** begin DATA **
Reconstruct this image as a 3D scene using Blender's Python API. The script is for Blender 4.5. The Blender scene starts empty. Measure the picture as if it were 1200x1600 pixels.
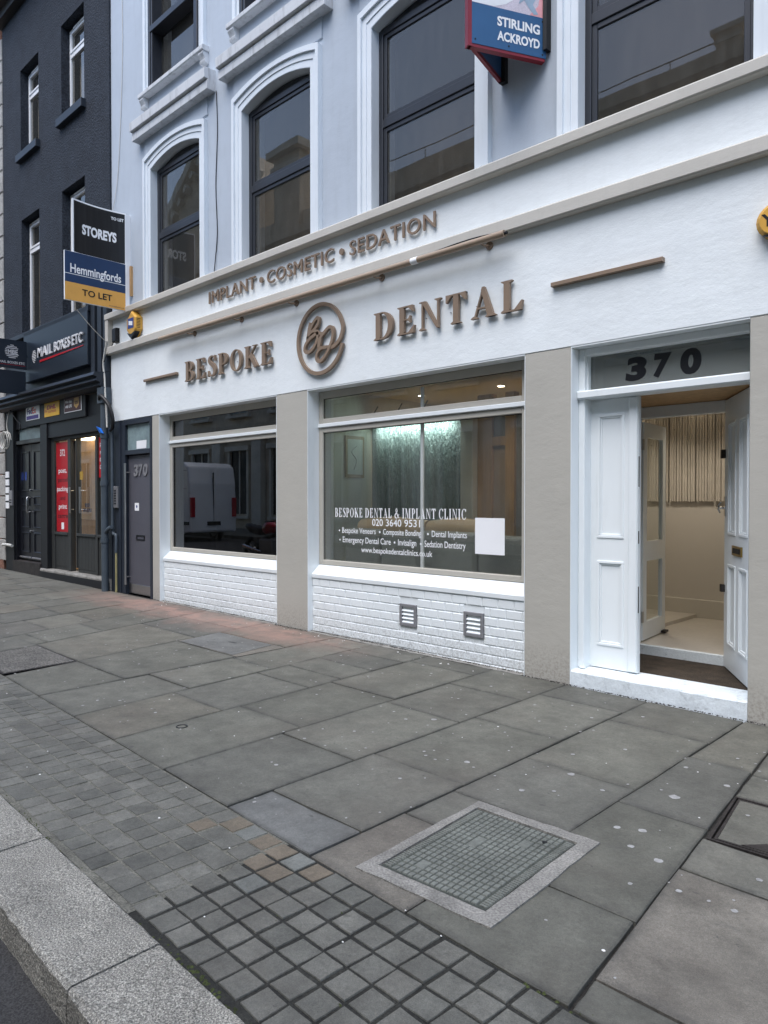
import bpy, bmesh, math, random
from mathutils import Vector, Matrix
random.seed(7)
R = math.radians
sc = bpy.context.scene
C = sc.collection

# ---------------------------------------------------------------- camera
cam = bpy.data.cameras.new('camera'); cam_o = bpy.data.objects.new('camera', cam); C.objects.link(cam_o)
cam.sensor_fit = 'VERTICAL'; cam.sensor_height = 36.0
cam.lens = 36.0 * 1137.0 / 1600.0
cam.clip_start = 0.05; cam.clip_end = 600
_a, _p = R(45.94), R(-0.857)
_f = Vector((-math.cos(_a) * math.cos(_p), math.sin(_a) * math.cos(_p), math.sin(_p)))
cam_o.location = (0, -5.3, 1.507)
cam_o.rotation_euler = _f.to_track_quat('-Z', 'Y').to_euler()
sc.camera = cam_o

# ---------------------------------------------------------------- sky, sun, exposure
SUN_EL, SUN_AZ = R(62), R(168)          # azimuth measured clockwise from +y
w = bpy.data.worlds.new('World'); sc.world = w; w.use_nodes = True
nt = w.node_tree; nt.nodes.clear()
sky = nt.nodes.new('ShaderNodeTexSky'); sky.sky_type = 'NISHITA'; sky.sun_disc = False
sky.sun_elevation = SUN_EL; sky.sun_rotation = SUN_AZ
sky.air_density = 1.0; sky.dust_density = 1.5; sky.ozone_density = 1.0
bg = nt.nodes.new('ShaderNodeBackground'); bg.inputs[1].default_value = 0.15
wo = nt.nodes.new('ShaderNodeOutputWorld')
nt.links.new(sky.outputs[0], bg.inputs[0]); nt.links.new(bg.outputs[0], wo.inputs[0])
sun = bpy.data.lights.new('sun', 'SUN'); sun.energy = 1.25; sun.angle = R(52); sun.color = (1.0, 0.985, 0.97)
sun_o = bpy.data.objects.new('sun', sun); C.objects.link(sun_o)
_d = Vector((math.sin(SUN_AZ) * math.cos(SUN_EL), math.cos(SUN_AZ) * math.cos(SUN_EL), math.sin(SUN_EL)))
sun_o.rotation_euler = _d.to_track_quat('Z', 'Y').to_euler(); sun_o.location = (0, -8, 30)
sc.view_settings.view_transform = 'Standard'; sc.view_settings.look = 'None'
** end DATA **
* INSTRUCTION *
Look at the listing and set down only the lines from its start through the line with "sc.camera = cam_o", word for word and without pictures.

* EXERCISE SOLUTION *
Reconstruct this image as a 3D scene using Blender's Python API. The script is for Blender 4.5. The Blender scene starts empty. Measure the picture as if it were 1200x1600 pixels.
import bpy, bmesh, math, random
from mathutils import Vector, Matrix
random.seed(7)
R = math.radians
sc = bpy.context.scene
C = sc.collection

# ---------------------------------------------------------------- camera
cam = bpy.data.cameras.new('camera'); cam_o = bpy.data.objects.new('camera', cam); C.objects.link(cam_o)
cam.sensor_fit = 'VERTICAL'; cam.sensor_height = 36.0
cam.lens = 36.0 * 1137.0 / 1600.0
cam.clip_start = 0.05; cam.clip_end = 600
_a, _p = R(45.94), R(-0.857)
_f = Vector((-math.cos(_a) * math.cos(_p), math.sin(_a) * math.cos(_p), math.sin(_p)))
cam_o.location = (0, -5.3, 1.507)
cam_o.rotation_euler = _f.to_track_quat('-Z', 'Y').to_euler()
sc.camera = cam_o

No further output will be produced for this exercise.